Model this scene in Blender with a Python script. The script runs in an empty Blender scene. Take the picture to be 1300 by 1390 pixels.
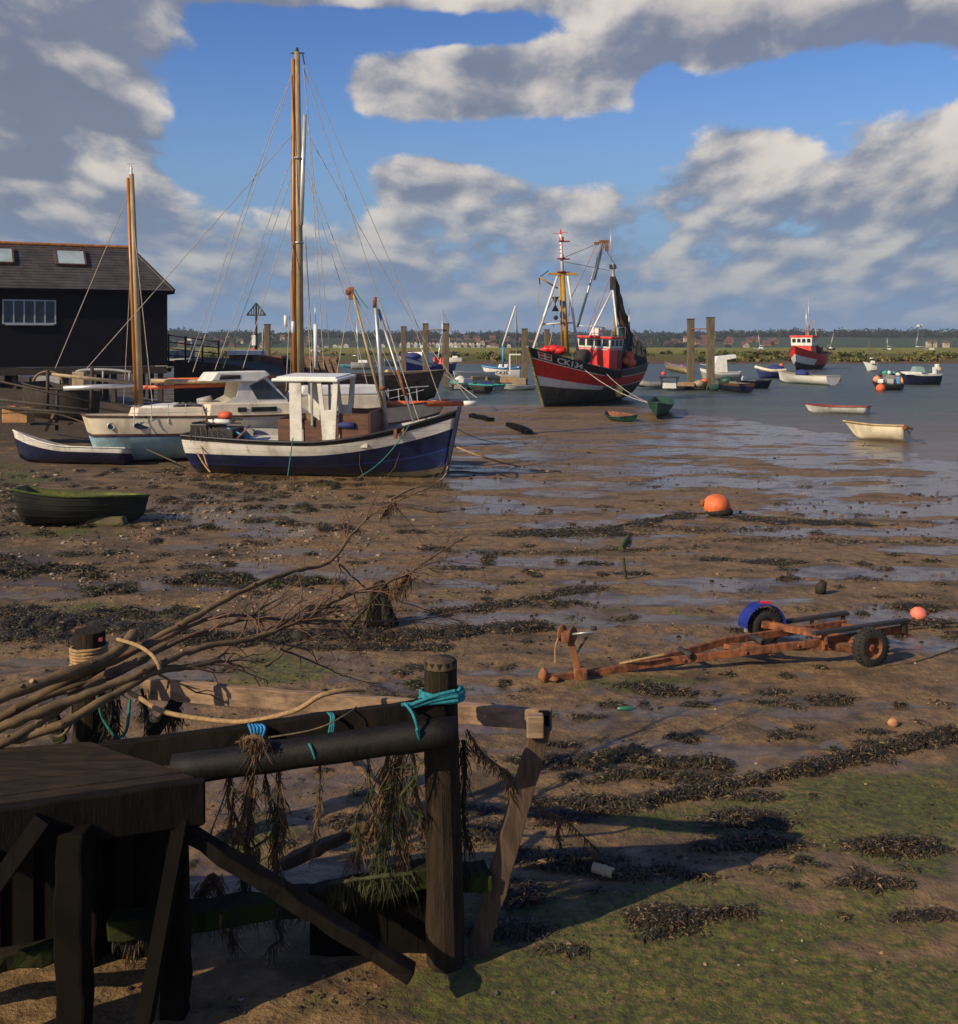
import bpy, bmesh, math, random
import numpy as np
from mathutils import Vector, Matrix, Euler
random.seed(7); rng = np.random.default_rng(11)
SC = bpy.context.scene
COL = SC.collection
# image-plane measures of the photograph: focal length, eye height, horizon row
F, H, CX, CY = 1500.0, 4.5, 650.0, 460.0
def P(px, py, d): return Vector(((px-CX)/F*d, d, H-(py-CY)/F*d))
def G(px, py, z=0.0):
    d = (H-z)*F/(py-CY); return Vector(((px-CX)/F*d, d, z))
def R(a): return math.radians(a)

# ------------------------------------------------------------ mesh builder
class MB:
    def __init__(s): s.v = []; s.f = []; s.m = []; s.s = []
    def add(s, vs, fs, m=0, smooth=False):
        o = len(s.v); s.v += [Vector(v) for v in vs]
        for f in fs:
            s.f.append(tuple(i+o for i in f)); s.m.append(m); s.s.append(smooth)
        return s
    def hexa(s, c8, m=0):
        return s.add(c8, [(0,3,2,1),(4,5,6,7),(0,1,5,4),(1,2,6,5),(2,3,7,6),(3,0,4,7)], m)
    def box(s, c, size, m=0, rz=0, top=1.0, rot=None):
        x, y, z = [a/2 for a in size]
        M = rot if rot is not None else Matrix.Rotation(rz, 3, 'Z')
        c = Vector(c)
        pts = [(-x,-y,-z),(x,-y,-z),(x,y,-z),(-x,y,-z),(-x*top,-y*top,z),(x*top,-y*top,z),(x*top,y*top,z),(-x*top,y*top,z)]
        return s.hexa([c + M @ Vector(p) for p in pts], m)
    def beam(s, a, b, w, h, m=0, up=(0,0,1), w2=None, h2=None, seg=1, jit=0.0):
        a, b = Vector(a), Vector(b); d = (b-a).normalized(); u = Vector(up)
        if abs(d.dot(u)) > .97: u = Vector((0,1,0))
        sx = d.cross(u).normalized(); sy = sx.cross(d).normalized()
        w2 = w if w2 is None else w2; h2 = h if h2 is None else h2
        rings = []
        for i in range(seg+1):
            t = i/seg; c = a.lerp(b, t); ww = (w+(w2-w)*t)/2; hh = (h+(h2-h)*t)/2
            r = []
            for (p, q) in ((-1,-1),(1,-1),(1,1),(-1,1)):
                r.append(c + sx*(p*ww+random.uniform(-jit,jit)) + sy*(q*hh+random.uniform(-jit,jit)))
            rings.append(r)
        vs = [v for r in rings for v in r]; fs = [(3,2,1,0)]
        for i in range(seg):
            for k in range(4):
                k2 = (k+1) % 4; fs.append((i*4+k, i*4+k2, i*4+4+k2, i*4+4+k))
        n = seg*4; fs.append((n, n+1, n+2, n+3))
        return s.add(vs, fs, m)
    def tube(s, pts, r, n=8, m=0, smooth=True, caps=True, jit=0.0):
        pts = [Vector(p) for p in pts]; k = len(pts)
        rs = r if isinstance(r, (list, tuple)) else [r]*k
        vs = []; fs = []; prev = None
        for i, p in enumerate(pts):
            d = (pts[min(i+1,k-1)] - pts[max(i-1,0)])
            d = d.normalized() if d.length > 1e-9 else Vector((0,0,1))
            if prev is None:
                a = Vector((0,0,1)) if abs(d.z) < .9 else Vector((1,0,0)); prev = d.cross(a).normalized()
            x = (prev - d*prev.dot(d)); x = x.normalized() if x.length > 1e-6 else d.orthogonal().normalized()
            prev = x; y = d.cross(x)
            for j in range(n):
                an = 2*math.pi*j/n; rr = rs[i]*(1+random.uniform(-jit,jit))
                vs.append(p + x*math.cos(an)*rr + y*math.sin(an)*rr)
        for i in range(k-1):
            for j in range(n):
                j2 = (j+1) % n; fs.append((i*n+j, i*n+j2, (i+1)*n+j2, (i+1)*n+j))
        s.add(vs, fs, m, smooth)
        if caps:
            s.add(vs[:n], [tuple(range(n-1,-1,-1))], m); s.add(vs[-n:], [tuple(range(n))], m)
        return s
    def lathe(s, c, prof, n=16, m=0, axis=(0,0,1), smooth=True):
        ax = Vector(axis).normalized(); x = ax.orthogonal().normalized(); y = ax.cross(x); c = Vector(c)
        vs = [c + ax*z + (x*math.cos(2*math.pi*j/n) + y*math.sin(2*math.pi*j/n))*r for (r, z) in prof for j in range(n)]
        fs = []
        for i in range(len(prof)-1):
            for j in range(n):
                j2 = (j+1) % n; fs.append((i*n+j, i*n+j2, (i+1)*n+j2, (i+1)*n+j))
        return s.add(vs, fs, m, smooth)
    def ball(s, c, r, n=14, m=0, sc=(1,1,1), lump=0):
        c = Vector(c); vs = []; k = n//2
        for i in range(k+1):
            th = math.pi*i/k
            for j in range(n):
                ph = 2*math.pi*j/n; rr = r*(1+random.uniform(-lump,lump))
                vs.append(c + Vector((rr*sc[0]*math.sin(th)*math.cos(ph), rr*sc[1]*math.sin(th)*math.sin(ph), rr*sc[2]*math.cos(th))))
        fs = [(i*n+j, (i+1)*n+j, (i+1)*n+(j+1)%n, i*n+(j+1)%n) for i in range(k) for j in range(n)]
        return s.add(vs, fs, m, True)
    def poly(s, pts, ext, m=0):
        pts = [Vector(p) for p in pts]; e = Vector(ext); n = len(pts)
        vs = pts + [p+e for p in pts]
        fs = [tuple(range(n-1,-1,-1)), tuple(range(n,2*n))] + [(i,(i+1)%n,n+(i+1)%n,n+i) for i in range(n)]
        return s.add(vs, fs, m)
    def build(s, name, mats, parent=None, local=False, bevel=0, fix=True, weld=False):
        me = bpy.data.meshes.new(name); o = bpy.data.objects.new(name, me); COL.objects.link(o)
        vs = s.v
        if parent is not None:
            o.parent = parent
            if not local:
                inv = wm(parent).inverted(); vs = [inv @ v for v in vs]
        else:
            xs = [v.x for v in vs]; ys = [v.y for v in vs]; zs = [v.z for v in vs]
            c = Vector(((min(xs)+max(xs))/2, (min(ys)+max(ys))/2, min(zs)))
            o.location = c; vs = [v-c for v in vs]
        me.from_pydata(vs, [], s.f)
        ml = mats if isinstance(mats, (list, tuple)) else [mats]
        for mm in ml: me.materials.append(mm)
        me.polygons.foreach_set('material_index', s.m)
        me.polygons.foreach_set('use_smooth', s.s)
        if fix:
            bm = bmesh.new(); bm.from_mesh(me)
            bmesh.ops.remove_doubles(bm, verts=bm.verts, dist=1e-5)
            bmesh.ops.recalc_face_normals(bm, faces=bm.faces); bm.to_mesh(me); bm.free()
        me.update()
        if bevel:
            b = o.modifiers.new('bevel', 'BEVEL'); b.width = bevel; b.segments = 2; b.limit_method = 'ANGLE'; b.angle_limit = R(40)
        return o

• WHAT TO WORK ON
Omitting all pictures, restate exactly the lines of the material from its start through the line that contains "def R(a): return math.radians(a)".

• CORRECT OUTPUT
Model this scene in Blender with a Python script. The script runs in an empty Blender scene. Take the picture to be 1300 by 1390 pixels.
import bpy, bmesh, math, random
import numpy as np
from mathutils import Vector, Matrix, Euler
random.seed(7); rng = np.random.default_rng(11)
SC = bpy.context.scene
COL = SC.collection
# image-plane measures of the photograph: focal length, eye height, horizon row
F, H, CX, CY = 1500.0, 4.5, 650.0, 460.0
def P(px, py, d): return Vector(((px-CX)/F*d, d, H-(py-CY)/F*d))
def G(px, py, z=0.0):
    d = (H-z)*F/(py-CY); return Vector(((px-CX)/F*d, d, z))
def R(a): return math.radians(a)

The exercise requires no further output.